Re: [tied] English "voiced" stops

From: Glen Gordon
Message: 19208
Date: 2003-02-25

Miguel:
>Most people have very little voicing going on while the lips are
>closed during either "pie" or "buy." Both stop consonants are
>essentially voiceless.

Let's see... "VERY LITTLE voicing"... "ESSENTIALLY voiceless".
Miguel can't seem to distinguish totality from partiality. That
is a fatal logical error if I've ever seen one.


>The major difference between the words in the first two columns
>is not that one has voiceless stops and the other voiced stops.
>It is that the first column has (voiceless) aspirated stops and
>the second column has (partially voiced) unaspirated stops.
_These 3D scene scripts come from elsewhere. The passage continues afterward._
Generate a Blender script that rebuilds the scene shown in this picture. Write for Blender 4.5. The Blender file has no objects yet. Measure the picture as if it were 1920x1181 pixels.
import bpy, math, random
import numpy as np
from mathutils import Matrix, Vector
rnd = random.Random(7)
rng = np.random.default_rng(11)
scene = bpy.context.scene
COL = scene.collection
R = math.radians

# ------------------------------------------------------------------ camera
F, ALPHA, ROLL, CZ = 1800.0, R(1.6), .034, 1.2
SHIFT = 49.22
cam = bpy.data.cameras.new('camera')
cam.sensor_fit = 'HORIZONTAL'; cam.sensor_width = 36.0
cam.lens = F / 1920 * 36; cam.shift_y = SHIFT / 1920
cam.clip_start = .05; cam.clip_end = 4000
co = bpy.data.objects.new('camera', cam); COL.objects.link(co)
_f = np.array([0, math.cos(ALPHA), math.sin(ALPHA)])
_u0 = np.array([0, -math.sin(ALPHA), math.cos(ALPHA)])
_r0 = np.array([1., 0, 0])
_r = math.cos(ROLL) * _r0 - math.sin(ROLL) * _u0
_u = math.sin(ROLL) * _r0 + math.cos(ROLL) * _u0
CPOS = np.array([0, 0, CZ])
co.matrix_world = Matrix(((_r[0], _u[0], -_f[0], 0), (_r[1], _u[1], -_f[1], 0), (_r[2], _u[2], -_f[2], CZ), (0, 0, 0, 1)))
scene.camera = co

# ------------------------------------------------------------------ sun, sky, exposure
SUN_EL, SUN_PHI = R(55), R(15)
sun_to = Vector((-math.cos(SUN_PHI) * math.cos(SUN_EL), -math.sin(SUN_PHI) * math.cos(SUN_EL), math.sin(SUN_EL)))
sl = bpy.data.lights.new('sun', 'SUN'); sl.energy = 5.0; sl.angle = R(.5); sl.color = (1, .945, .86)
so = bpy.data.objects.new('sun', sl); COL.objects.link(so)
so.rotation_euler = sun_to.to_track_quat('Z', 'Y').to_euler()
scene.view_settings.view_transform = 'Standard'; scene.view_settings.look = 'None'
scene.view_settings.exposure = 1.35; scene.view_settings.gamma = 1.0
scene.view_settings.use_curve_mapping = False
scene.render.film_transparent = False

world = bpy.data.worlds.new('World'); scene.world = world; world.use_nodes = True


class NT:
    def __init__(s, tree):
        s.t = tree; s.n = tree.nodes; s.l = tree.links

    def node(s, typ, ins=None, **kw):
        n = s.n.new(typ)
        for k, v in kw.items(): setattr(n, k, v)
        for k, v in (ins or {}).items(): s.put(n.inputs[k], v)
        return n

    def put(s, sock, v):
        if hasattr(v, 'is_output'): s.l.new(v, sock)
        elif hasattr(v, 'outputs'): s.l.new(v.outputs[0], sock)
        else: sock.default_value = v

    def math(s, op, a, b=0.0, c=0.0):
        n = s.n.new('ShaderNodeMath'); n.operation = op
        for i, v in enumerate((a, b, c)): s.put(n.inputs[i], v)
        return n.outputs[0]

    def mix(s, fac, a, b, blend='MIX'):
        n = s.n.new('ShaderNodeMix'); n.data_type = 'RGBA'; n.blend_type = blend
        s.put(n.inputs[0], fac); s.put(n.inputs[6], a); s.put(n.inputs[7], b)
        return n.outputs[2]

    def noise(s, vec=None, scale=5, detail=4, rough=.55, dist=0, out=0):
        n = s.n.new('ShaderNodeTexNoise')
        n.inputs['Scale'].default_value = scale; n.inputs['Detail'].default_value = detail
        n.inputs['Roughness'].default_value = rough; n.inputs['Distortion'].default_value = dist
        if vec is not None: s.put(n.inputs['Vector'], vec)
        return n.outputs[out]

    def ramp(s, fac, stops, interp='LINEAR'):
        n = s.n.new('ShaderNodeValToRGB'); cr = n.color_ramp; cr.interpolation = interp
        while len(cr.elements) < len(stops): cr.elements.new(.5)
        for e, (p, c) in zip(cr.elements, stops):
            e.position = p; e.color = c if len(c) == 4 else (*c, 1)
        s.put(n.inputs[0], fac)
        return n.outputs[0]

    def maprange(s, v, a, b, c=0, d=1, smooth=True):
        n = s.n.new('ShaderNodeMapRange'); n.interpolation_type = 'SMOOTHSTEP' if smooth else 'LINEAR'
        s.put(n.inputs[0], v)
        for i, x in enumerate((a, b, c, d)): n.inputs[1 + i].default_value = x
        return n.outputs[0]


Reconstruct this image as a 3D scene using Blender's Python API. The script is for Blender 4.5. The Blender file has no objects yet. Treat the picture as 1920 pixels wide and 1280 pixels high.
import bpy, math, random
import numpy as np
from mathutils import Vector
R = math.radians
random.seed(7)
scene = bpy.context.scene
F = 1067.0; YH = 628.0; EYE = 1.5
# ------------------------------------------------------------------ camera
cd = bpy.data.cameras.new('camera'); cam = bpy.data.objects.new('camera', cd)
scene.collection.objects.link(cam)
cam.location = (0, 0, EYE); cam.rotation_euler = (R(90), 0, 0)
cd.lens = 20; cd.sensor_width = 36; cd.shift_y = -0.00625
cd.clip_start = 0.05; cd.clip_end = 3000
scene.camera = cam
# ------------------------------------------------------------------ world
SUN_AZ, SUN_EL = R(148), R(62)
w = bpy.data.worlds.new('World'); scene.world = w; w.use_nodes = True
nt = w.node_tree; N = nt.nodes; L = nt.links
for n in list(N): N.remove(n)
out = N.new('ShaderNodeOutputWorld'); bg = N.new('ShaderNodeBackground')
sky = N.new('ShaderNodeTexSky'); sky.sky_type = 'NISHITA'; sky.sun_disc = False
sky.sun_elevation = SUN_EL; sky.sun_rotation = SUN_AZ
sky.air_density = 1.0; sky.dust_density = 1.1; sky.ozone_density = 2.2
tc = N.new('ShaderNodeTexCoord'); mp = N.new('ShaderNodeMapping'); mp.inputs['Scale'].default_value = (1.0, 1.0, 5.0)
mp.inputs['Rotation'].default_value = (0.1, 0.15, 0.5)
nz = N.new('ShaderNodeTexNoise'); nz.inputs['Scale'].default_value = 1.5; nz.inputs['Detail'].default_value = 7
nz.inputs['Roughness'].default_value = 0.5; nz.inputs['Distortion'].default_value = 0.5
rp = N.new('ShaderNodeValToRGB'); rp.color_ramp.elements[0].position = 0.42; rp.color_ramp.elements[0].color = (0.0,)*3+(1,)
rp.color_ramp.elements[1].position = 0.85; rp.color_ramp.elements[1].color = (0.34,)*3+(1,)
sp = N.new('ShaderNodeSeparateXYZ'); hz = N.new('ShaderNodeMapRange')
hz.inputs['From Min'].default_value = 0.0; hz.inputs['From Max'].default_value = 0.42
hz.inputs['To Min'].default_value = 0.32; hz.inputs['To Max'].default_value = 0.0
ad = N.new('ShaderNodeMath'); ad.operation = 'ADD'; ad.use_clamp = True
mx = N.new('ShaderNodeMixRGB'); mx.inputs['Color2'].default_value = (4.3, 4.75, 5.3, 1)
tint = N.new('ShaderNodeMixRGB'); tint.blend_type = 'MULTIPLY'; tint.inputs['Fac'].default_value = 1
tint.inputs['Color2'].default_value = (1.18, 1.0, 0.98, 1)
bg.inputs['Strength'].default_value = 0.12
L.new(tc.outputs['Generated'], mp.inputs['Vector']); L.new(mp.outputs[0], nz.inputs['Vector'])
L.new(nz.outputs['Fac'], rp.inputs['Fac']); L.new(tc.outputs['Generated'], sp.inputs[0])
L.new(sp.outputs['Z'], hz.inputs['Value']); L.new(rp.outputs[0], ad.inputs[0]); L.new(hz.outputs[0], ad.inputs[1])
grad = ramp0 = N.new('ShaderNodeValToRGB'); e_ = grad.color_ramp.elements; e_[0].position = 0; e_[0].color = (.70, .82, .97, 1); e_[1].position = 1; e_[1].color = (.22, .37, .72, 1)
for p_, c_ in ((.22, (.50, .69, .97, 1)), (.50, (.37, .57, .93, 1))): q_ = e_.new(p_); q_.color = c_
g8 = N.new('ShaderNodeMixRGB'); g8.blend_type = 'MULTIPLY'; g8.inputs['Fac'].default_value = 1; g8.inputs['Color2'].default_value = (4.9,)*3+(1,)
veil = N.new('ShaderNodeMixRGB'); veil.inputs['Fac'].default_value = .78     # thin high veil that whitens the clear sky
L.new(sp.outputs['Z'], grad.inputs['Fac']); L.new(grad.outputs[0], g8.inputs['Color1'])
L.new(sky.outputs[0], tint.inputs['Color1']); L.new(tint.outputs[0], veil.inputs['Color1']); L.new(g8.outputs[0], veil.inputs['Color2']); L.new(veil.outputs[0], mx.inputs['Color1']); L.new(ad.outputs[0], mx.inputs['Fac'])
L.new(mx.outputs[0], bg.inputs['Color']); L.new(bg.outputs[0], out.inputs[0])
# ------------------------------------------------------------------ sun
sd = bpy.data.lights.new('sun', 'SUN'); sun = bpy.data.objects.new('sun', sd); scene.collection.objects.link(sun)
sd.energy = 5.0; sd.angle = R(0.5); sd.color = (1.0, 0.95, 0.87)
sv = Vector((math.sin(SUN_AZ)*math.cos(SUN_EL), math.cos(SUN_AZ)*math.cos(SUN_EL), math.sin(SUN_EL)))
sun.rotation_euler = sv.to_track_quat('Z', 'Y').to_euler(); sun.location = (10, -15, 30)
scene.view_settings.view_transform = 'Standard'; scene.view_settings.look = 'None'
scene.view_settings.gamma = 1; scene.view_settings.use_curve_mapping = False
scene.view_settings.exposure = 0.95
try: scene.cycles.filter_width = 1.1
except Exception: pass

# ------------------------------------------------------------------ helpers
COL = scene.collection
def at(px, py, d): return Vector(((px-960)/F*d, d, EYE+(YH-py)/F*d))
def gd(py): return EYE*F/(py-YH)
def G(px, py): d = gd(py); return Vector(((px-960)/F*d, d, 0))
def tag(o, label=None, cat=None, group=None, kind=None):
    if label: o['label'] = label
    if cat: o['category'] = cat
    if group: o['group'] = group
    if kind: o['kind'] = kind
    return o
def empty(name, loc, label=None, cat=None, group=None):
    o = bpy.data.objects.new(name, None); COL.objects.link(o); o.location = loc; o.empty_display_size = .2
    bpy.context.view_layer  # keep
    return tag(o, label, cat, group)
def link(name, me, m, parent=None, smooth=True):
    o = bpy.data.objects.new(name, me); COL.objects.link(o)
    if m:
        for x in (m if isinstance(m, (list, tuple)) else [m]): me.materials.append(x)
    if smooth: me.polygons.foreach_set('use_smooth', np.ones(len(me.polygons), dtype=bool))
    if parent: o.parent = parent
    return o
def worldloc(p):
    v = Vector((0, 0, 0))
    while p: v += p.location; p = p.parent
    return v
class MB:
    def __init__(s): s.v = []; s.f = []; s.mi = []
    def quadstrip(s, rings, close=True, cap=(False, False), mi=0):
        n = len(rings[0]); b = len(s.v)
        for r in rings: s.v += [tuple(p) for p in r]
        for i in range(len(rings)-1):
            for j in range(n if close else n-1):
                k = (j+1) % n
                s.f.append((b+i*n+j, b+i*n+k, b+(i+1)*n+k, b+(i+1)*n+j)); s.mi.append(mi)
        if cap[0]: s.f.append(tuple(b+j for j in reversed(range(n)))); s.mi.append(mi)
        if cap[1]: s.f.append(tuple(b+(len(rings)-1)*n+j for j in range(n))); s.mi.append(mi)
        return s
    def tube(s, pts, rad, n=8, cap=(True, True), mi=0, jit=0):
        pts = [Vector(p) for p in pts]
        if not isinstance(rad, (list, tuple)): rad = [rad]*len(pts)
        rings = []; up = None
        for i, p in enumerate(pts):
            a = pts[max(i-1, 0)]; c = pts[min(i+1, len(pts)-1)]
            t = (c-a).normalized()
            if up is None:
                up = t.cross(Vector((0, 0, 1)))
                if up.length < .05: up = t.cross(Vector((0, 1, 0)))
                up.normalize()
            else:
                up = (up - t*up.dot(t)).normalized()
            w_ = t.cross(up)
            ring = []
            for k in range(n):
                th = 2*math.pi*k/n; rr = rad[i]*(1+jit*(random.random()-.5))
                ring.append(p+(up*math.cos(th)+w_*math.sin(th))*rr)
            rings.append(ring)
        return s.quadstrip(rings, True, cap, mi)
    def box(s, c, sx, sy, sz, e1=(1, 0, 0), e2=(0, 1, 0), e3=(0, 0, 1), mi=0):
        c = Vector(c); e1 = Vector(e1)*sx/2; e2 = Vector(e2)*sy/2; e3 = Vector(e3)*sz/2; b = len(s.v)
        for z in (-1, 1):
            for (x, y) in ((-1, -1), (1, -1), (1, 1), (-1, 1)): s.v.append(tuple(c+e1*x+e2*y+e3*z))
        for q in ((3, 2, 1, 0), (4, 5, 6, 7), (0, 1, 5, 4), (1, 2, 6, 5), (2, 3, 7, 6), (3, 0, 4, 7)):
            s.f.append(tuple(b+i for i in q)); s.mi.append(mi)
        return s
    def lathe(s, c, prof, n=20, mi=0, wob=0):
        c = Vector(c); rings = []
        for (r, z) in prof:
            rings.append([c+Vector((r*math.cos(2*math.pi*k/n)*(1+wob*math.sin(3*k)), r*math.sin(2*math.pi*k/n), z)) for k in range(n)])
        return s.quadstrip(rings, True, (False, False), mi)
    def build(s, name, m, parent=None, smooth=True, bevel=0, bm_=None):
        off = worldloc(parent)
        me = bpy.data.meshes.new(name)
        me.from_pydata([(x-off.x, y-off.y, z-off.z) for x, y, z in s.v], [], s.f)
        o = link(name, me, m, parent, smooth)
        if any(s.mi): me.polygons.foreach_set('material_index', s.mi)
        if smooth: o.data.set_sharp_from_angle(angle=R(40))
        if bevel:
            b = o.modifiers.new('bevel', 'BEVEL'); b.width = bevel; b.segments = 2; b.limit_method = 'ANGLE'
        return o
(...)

Yes, yes, but I fail to see how this above fact translates into
"The major difference between English 'voiced' and 'voiceless'
stops is aspiration". For the very fact that English stops
are described according to voiced and voiceless shows that you
can't be right.

Plus, you're only speaking about the specific circumstance of
initial position in some specific dialect, not as a whole. And
it's funny but even though "spank" has unaspirated voiceless
[p], English speakers still register it as a _voiceless_ /p/.
Funny eh?

I guess what I'm trying to say is: Throw your lovely aspiration
theory out the window. Voicing is the major contrast behind
"t" and "d" in English, regardless of all this peripheral minutia.